House price analysis by the CIH shows that homebuyers need at least a £40,000 cash deposit plus extra put aside to pay for purchase and moving costs to buy a home in the most expensive areas of the country.

In London, an income of £50,000, a spotless credit background and cash for fees and costs will only just let someone put a precarious foot on the housing ladder.

Even a good income and siginificant savings in the capital will only fund buying a two-bed roomed flat at the lower end of the market.

CIH chief executive Sarah Webb wants to help these “in-betweeners” by making long-term property rental more attractive.
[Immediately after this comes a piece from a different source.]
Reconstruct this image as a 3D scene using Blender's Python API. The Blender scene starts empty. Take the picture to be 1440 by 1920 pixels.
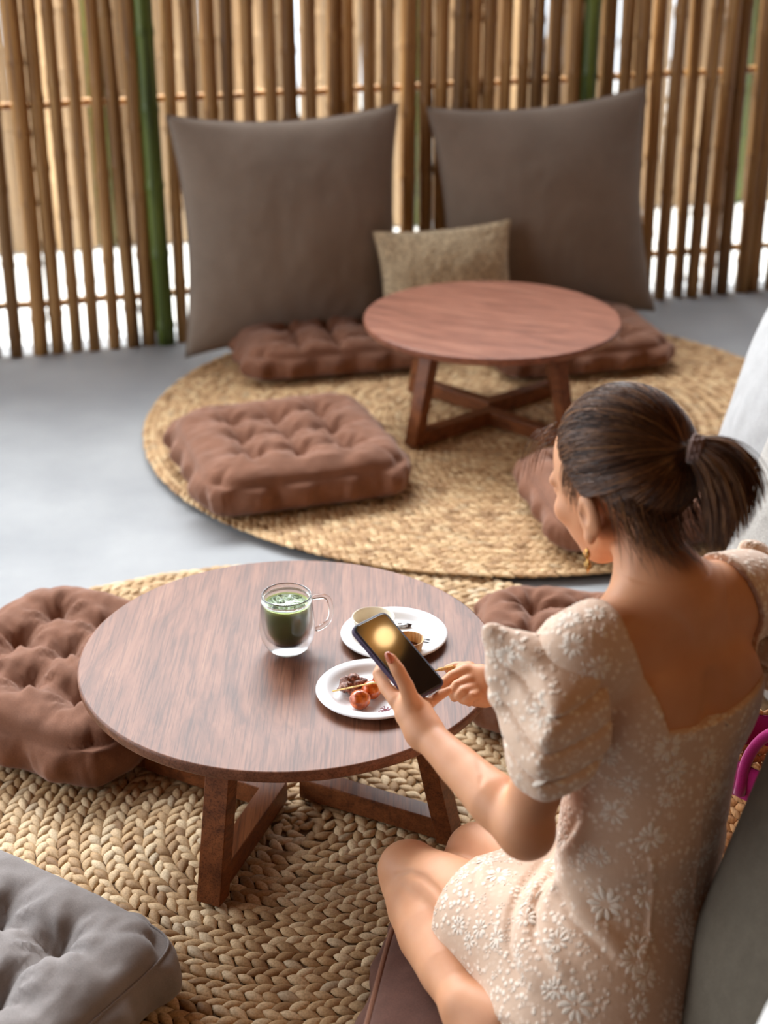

“This idea that an Englishman’s home is his castle gained momentum in the 1980s with right-to-buy and then post the 1990s downturn when people saw owning a home as not just accumulating somewhere to live but also an investment,” she said.

“That home ownership is out of reach for a lot of people and we need to move to a situation where renting is a positive choice.

“A golden age of home ownership is ending. The time has come to move away from the notion of ‘right-to-buy’ and ‘wrong-to-rent’.”

The report claims many youngsters fail to appreciate that they will live in a rented home for most, if not all their life, because they do not see rolling short-term tenancies as part of their future.

The CIH is urging the government to nurture a more flexible private rented sector with better social and community stability that lets people of mixed incomes have a more settled home.

The best way to attain this goal, the report suggests, is to come up with better tenancy options that offer better domestic security.